LISTED RECORDS:
Begin
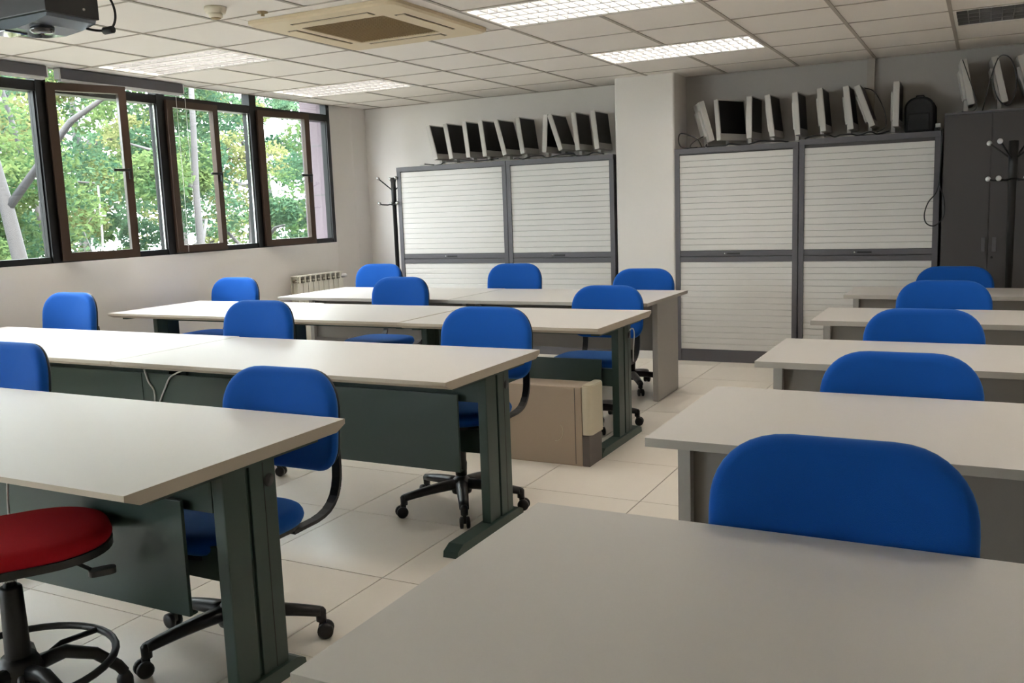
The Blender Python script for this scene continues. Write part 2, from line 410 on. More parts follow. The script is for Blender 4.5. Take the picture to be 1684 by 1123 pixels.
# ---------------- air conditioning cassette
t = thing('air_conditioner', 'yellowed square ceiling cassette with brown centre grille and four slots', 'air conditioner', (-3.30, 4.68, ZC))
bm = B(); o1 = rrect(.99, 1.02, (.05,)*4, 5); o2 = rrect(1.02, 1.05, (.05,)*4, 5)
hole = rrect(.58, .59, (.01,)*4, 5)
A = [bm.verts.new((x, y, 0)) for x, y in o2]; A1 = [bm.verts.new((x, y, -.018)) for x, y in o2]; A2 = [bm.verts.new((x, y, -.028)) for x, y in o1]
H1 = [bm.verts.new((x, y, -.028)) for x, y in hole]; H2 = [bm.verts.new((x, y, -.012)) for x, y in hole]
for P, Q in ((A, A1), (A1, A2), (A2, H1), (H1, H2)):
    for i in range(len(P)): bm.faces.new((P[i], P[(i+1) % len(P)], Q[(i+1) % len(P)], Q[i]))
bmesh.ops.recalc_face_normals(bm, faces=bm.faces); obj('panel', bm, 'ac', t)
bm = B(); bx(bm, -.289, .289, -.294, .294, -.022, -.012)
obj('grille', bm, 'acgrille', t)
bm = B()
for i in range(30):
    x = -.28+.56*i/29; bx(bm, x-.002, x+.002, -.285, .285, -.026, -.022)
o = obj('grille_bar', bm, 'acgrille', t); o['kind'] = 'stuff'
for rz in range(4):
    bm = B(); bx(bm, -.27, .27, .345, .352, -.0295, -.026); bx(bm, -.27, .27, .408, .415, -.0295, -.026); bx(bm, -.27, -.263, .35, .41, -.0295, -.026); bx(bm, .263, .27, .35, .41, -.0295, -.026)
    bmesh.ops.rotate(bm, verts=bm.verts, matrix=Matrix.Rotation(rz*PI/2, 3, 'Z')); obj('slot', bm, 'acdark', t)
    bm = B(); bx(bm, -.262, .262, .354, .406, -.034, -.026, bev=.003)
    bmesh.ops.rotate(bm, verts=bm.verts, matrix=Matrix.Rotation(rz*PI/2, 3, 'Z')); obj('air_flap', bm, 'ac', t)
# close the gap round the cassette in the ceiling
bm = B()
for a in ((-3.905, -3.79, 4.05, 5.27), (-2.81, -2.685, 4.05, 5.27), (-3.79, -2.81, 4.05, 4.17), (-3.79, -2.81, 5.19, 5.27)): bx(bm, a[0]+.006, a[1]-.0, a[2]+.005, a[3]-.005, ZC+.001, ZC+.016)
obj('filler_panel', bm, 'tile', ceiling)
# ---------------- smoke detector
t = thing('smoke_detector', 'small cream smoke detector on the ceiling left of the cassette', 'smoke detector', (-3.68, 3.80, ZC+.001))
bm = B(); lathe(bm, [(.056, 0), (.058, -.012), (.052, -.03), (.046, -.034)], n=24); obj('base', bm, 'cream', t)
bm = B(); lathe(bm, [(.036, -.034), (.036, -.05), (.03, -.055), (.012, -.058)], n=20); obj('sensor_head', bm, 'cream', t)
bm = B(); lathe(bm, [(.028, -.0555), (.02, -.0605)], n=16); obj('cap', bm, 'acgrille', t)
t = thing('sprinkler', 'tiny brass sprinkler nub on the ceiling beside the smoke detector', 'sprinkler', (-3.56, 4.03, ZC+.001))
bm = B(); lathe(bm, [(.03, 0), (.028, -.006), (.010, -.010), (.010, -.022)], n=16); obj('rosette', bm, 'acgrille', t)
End
Begin
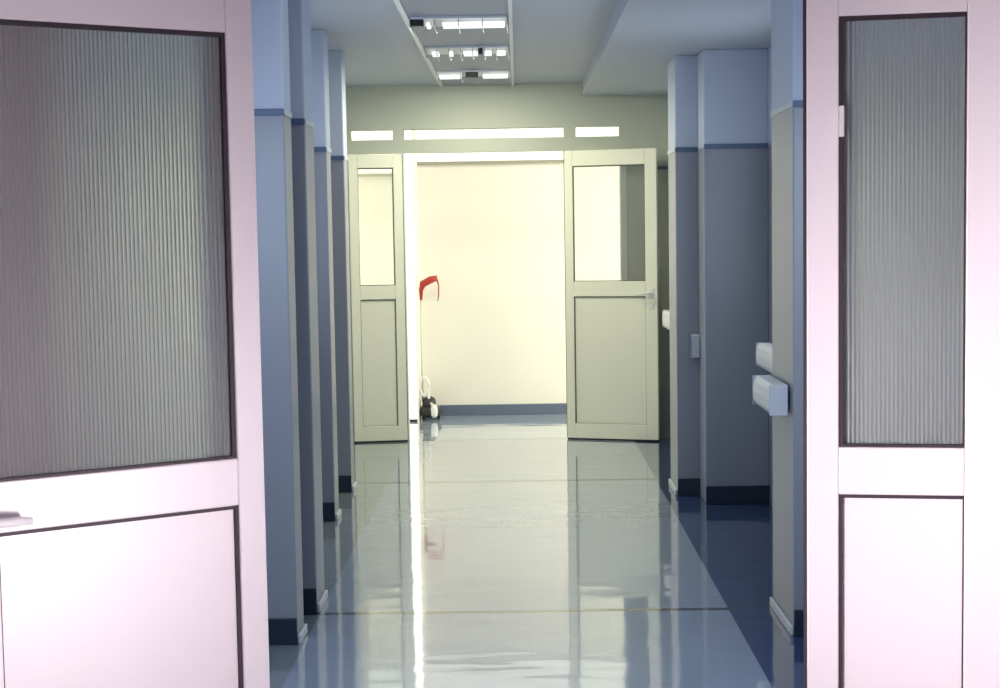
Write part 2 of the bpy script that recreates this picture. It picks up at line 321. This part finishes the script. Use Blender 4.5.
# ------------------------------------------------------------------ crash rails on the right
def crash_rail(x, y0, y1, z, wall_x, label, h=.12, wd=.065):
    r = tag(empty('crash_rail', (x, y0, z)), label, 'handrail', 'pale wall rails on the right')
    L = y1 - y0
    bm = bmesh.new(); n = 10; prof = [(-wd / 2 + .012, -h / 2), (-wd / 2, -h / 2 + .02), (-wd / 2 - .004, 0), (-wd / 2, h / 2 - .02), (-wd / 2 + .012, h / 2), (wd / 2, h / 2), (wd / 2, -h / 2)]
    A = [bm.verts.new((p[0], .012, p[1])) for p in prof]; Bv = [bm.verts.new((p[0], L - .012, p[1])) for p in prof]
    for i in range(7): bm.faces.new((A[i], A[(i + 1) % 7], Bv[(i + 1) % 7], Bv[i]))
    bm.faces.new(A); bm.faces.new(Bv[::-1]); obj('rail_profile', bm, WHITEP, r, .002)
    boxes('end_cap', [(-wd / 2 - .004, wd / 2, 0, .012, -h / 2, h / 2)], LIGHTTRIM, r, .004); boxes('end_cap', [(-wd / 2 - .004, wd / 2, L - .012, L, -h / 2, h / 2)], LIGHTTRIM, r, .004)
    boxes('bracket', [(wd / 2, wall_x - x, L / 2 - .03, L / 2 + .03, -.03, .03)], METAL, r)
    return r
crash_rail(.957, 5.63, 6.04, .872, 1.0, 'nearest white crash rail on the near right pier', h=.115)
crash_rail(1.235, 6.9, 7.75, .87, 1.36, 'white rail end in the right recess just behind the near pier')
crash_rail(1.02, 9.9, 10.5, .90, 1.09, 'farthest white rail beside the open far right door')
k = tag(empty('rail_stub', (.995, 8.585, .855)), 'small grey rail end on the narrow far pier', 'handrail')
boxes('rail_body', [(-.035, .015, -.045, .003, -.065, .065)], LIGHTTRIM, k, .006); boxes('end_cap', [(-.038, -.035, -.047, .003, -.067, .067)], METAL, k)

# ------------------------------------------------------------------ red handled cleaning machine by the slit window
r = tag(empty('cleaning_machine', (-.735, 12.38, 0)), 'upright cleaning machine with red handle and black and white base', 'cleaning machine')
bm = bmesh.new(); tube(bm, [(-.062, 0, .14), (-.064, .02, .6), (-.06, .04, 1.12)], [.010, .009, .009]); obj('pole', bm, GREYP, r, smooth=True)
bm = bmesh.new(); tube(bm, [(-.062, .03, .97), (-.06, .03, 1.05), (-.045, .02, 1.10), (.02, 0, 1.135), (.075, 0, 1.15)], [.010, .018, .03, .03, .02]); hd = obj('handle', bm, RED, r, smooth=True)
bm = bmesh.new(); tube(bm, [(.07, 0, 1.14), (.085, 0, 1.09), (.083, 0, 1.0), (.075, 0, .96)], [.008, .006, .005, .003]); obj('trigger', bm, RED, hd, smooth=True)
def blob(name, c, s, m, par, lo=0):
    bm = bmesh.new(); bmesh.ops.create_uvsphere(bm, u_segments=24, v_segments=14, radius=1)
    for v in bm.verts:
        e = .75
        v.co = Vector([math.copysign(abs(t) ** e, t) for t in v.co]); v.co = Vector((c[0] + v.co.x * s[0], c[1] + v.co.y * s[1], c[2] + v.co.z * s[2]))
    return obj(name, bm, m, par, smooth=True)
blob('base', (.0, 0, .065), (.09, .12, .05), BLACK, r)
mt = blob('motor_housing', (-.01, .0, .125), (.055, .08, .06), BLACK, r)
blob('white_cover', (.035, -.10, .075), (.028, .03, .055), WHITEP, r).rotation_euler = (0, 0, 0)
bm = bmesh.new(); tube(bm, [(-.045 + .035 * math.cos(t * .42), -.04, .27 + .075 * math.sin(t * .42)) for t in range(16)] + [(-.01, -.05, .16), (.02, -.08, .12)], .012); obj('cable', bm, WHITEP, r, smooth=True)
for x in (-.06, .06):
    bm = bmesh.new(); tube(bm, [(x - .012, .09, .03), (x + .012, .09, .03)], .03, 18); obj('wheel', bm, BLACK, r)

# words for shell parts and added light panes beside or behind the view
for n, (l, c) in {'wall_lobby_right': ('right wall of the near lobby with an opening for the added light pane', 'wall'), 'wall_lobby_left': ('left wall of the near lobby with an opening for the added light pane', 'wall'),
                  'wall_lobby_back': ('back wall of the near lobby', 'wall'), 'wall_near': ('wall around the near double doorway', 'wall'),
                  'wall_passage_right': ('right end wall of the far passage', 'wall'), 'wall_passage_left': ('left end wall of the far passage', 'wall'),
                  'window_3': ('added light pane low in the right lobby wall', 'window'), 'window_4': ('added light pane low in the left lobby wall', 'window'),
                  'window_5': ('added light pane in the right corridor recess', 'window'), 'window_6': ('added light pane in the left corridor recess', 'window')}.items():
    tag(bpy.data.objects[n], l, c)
End
TASK DIRECTIONS:
Produce only the lines from the line containing "Write part 2 of" through the line containing "-.067, .067)], METAL, k)", inclusive of both, exactly as they stand in the entries above.

ANSWER TO THIS PROBLEM:
Write part 2 of the bpy script that recreates this picture. It picks up at line 321. This part finishes the script. Use Blender 4.5.
# ------------------------------------------------------------------ crash rails on the right
def crash_rail(x, y0, y1, z, wall_x, label, h=.12, wd=.065):
    r = tag(empty('crash_rail', (x, y0, z)), label, 'handrail', 'pale wall rails on the right')
    L = y1 - y0
    bm = bmesh.new(); n = 10; prof = [(-wd / 2 + .012, -h / 2), (-wd / 2, -h / 2 + .02), (-wd / 2 - .004, 0), (-wd / 2, h / 2 - .02), (-wd / 2 + .012, h / 2), (wd / 2, h / 2), (wd / 2, -h / 2)]
    A = [bm.verts.new((p[0], .012, p[1])) for p in prof]; Bv = [bm.verts.new((p[0], L - .012, p[1])) for p in prof]
    for i in range(7): bm.faces.new((A[i], A[(i + 1) % 7], Bv[(i + 1) % 7], Bv[i]))
    bm.faces.new(A); bm.faces.new(Bv[::-1]); obj('rail_profile', bm, WHITEP, r, .002)
    boxes('end_cap', [(-wd / 2 - .004, wd / 2, 0, .012, -h / 2, h / 2)], LIGHTTRIM, r, .004); boxes('end_cap', [(-wd / 2 - .004, wd / 2, L - .012, L, -h / 2, h / 2)], LIGHTTRIM, r, .004)
    boxes('bracket', [(wd / 2, wall_x - x, L / 2 - .03, L / 2 + .03, -.03, .03)], METAL, r)
    return r
crash_rail(.957, 5.63, 6.04, .872, 1.0, 'nearest white crash rail on the near right pier', h=.115)
crash_rail(1.235, 6.9, 7.75, .87, 1.36, 'white rail end in the right recess just behind the near pier')
crash_rail(1.02, 9.9, 10.5, .90, 1.09, 'farthest white rail beside the open far right door')
k = tag(empty('rail_stub', (.995, 8.585, .855)), 'small grey rail end on the narrow far pier', 'handrail')
boxes('rail_body', [(-.035, .015, -.045, .003, -.065, .065)], LIGHTTRIM, k, .006); boxes('end_cap', [(-.038, -.035, -.047, .003, -.067, .067)], METAL, k)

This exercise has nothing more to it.